### Objective
Quote the whole listing word for word, please.

— Start The input —

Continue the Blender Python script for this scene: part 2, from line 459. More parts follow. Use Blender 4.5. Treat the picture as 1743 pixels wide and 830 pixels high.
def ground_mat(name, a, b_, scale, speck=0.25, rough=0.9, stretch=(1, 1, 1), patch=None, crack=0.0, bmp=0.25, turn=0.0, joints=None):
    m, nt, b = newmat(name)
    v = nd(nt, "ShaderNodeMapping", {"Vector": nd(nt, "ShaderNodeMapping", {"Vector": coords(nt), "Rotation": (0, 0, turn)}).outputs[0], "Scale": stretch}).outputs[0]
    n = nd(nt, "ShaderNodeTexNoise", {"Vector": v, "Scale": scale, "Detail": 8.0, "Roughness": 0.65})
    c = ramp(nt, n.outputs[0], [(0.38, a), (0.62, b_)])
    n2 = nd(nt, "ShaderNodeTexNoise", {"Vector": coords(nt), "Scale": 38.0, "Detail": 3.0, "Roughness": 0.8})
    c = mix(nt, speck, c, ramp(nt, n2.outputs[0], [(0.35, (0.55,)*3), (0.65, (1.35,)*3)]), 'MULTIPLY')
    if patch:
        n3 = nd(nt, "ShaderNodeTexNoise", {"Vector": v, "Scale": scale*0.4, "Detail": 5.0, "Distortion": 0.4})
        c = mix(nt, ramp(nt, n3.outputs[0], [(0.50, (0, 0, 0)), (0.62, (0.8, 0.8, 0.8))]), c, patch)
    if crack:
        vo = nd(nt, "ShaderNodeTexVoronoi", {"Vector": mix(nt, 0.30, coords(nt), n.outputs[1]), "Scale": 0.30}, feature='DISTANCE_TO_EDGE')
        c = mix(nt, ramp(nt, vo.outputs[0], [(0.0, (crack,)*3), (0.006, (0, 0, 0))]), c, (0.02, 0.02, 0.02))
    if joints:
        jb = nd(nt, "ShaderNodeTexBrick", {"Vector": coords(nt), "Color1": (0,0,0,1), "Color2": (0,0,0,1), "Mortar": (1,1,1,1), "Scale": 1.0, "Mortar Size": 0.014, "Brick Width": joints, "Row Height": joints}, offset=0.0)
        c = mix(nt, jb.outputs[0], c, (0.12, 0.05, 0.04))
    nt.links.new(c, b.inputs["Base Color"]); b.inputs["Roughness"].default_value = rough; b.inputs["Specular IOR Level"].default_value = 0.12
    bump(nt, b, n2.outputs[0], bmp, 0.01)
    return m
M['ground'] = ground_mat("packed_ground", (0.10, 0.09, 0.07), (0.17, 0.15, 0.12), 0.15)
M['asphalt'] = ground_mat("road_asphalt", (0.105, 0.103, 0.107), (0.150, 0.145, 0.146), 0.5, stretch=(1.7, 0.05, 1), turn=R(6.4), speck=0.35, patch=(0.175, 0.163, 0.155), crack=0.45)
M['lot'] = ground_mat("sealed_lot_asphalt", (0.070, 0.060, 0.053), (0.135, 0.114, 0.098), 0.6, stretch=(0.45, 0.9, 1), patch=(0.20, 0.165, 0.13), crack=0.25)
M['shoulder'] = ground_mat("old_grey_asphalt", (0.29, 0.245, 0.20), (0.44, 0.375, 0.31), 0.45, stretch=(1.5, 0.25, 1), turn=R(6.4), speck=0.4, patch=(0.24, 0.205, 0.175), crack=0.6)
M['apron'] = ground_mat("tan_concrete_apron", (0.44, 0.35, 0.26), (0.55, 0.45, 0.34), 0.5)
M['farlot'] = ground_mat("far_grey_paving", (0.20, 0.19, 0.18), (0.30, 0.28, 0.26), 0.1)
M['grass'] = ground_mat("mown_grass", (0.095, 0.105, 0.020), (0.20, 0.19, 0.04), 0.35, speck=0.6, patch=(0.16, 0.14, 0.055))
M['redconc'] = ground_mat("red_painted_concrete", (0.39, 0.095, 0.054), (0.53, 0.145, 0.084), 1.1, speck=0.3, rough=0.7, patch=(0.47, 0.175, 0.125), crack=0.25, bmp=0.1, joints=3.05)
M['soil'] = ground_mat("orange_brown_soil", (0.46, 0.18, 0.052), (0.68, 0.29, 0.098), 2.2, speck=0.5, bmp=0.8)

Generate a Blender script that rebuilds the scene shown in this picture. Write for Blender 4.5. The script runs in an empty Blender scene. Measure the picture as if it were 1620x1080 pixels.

— End The input —

### Result for this task
Continue the Blender Python script for this scene: part 2, from line 459. More parts follow. Use Blender 4.5. Treat the picture as 1743 pixels wide and 830 pixels high.
def ground_mat(name, a, b_, scale, speck=0.25, rough=0.9, stretch=(1, 1, 1), patch=None, crack=0.0, bmp=0.25, turn=0.0, joints=None):
    m, nt, b = newmat(name)
    v = nd(nt, "ShaderNodeMapping", {"Vector": nd(nt, "ShaderNodeMapping", {"Vector": coords(nt), "Rotation": (0, 0, turn)}).outputs[0], "Scale": stretch}).outputs[0]
    n = nd(nt, "ShaderNodeTexNoise", {"Vector": v, "Scale": scale, "Detail": 8.0, "Roughness": 0.65})
    c = ramp(nt, n.outputs[0], [(0.38, a), (0.62, b_)])
    n2 = nd(nt, "ShaderNodeTexNoise", {"Vector": coords(nt), "Scale": 38.0, "Detail": 3.0, "Roughness": 0.8})
    c = mix(nt, speck, c, ramp(nt, n2.outputs[0], [(0.35, (0.55,)*3), (0.65, (1.35,)*3)]), 'MULTIPLY')
    if patch:
        n3 = nd(nt, "ShaderNodeTexNoise", {"Vector": v, "Scale": scale*0.4, "Detail": 5.0, "Distortion": 0.4})
        c = mix(nt, ramp(nt, n3.outputs[0], [(0.50, (0, 0, 0)), (0.62, (0.8, 0.8, 0.8))]), c, patch)
    if crack:
        vo = nd(nt, "ShaderNodeTexVoronoi", {"Vector": mix(nt, 0.30, coords(nt), n.outputs[1]), "Scale": 0.30}, feature='DISTANCE_TO_EDGE')
        c = mix(nt, ramp(nt, vo.outputs[0], [(0.0, (crack,)*3), (0.006, (0, 0, 0))]), c, (0.02, 0.02, 0.02))
    if joints:
        jb = nd(nt, "ShaderNodeTexBrick", {"Vector": coords(nt), "Color1": (0,0,0,1), "Color2": (0,0,0,1), "Mortar": (1,1,1,1), "Scale": 1.0, "Mortar Size": 0.014, "Brick Width": joints, "Row Height": joints}, offset=0.0)
        c = mix(nt, jb.outputs[0], c, (0.12, 0.05, 0.04))
    nt.links.new(c, b.inputs["Base Color"]); b.inputs["Roughness"].default_value = rough; b.inputs["Specular IOR Level"].default_value = 0.12
    bump(nt, b, n2.outputs[0], bmp, 0.01)
    return m
M['ground'] = ground_mat("packed_ground", (0.10, 0.09, 0.07), (0.17, 0.15, 0.12), 0.15)
M['asphalt'] = ground_mat("road_asphalt", (0.105, 0.103, 0.107), (0.150, 0.145, 0.146), 0.5, stretch=(1.7, 0.05, 1), turn=R(6.4), speck=0.35, patch=(0.175, 0.163, 0.155), crack=0.45)
M['lot'] = ground_mat("sealed_lot_asphalt", (0.070, 0.060, 0.053), (0.135, 0.114, 0.098), 0.6, stretch=(0.45, 0.9, 1), patch=(0.20, 0.165, 0.13), crack=0.25)
M['shoulder'] = ground_mat("old_grey_asphalt", (0.29, 0.245, 0.20), (0.44, 0.375, 0.31), 0.45, stretch=(1.5, 0.25, 1), turn=R(6.4), speck=0.4, patch=(0.24, 0.205, 0.175), crack=0.6)
M['apron'] = ground_mat("tan_concrete_apron", (0.44, 0.35, 0.26), (0.55, 0.45, 0.34), 0.5)
M['farlot'] = ground_mat("far_grey_paving", (0.20, 0.19, 0.18), (0.30, 0.28, 0.26), 0.1)
M['grass'] = ground_mat("mown_grass", (0.095, 0.105, 0.020), (0.20, 0.19, 0.04), 0.35, speck=0.6, patch=(0.16, 0.14, 0.055))
M['redconc'] = ground_mat("red_painted_concrete", (0.39, 0.095, 0.054), (0.53, 0.145, 0.084), 1.1, speck=0.3, rough=0.7, patch=(0.47, 0.175, 0.125), crack=0.25, bmp=0.1, joints=3.05)
M['soil'] = ground_mat("orange_brown_soil", (0.46, 0.18, 0.052), (0.68, 0.29, 0.098), 2.2, speck=0.5, bmp=0.8)

Generate a Blender script that rebuilds the scene shown in this picture. Write for Blender 4.5. The script runs in an empty Blender scene. Measure the picture as if it were 1620x1080 pixels.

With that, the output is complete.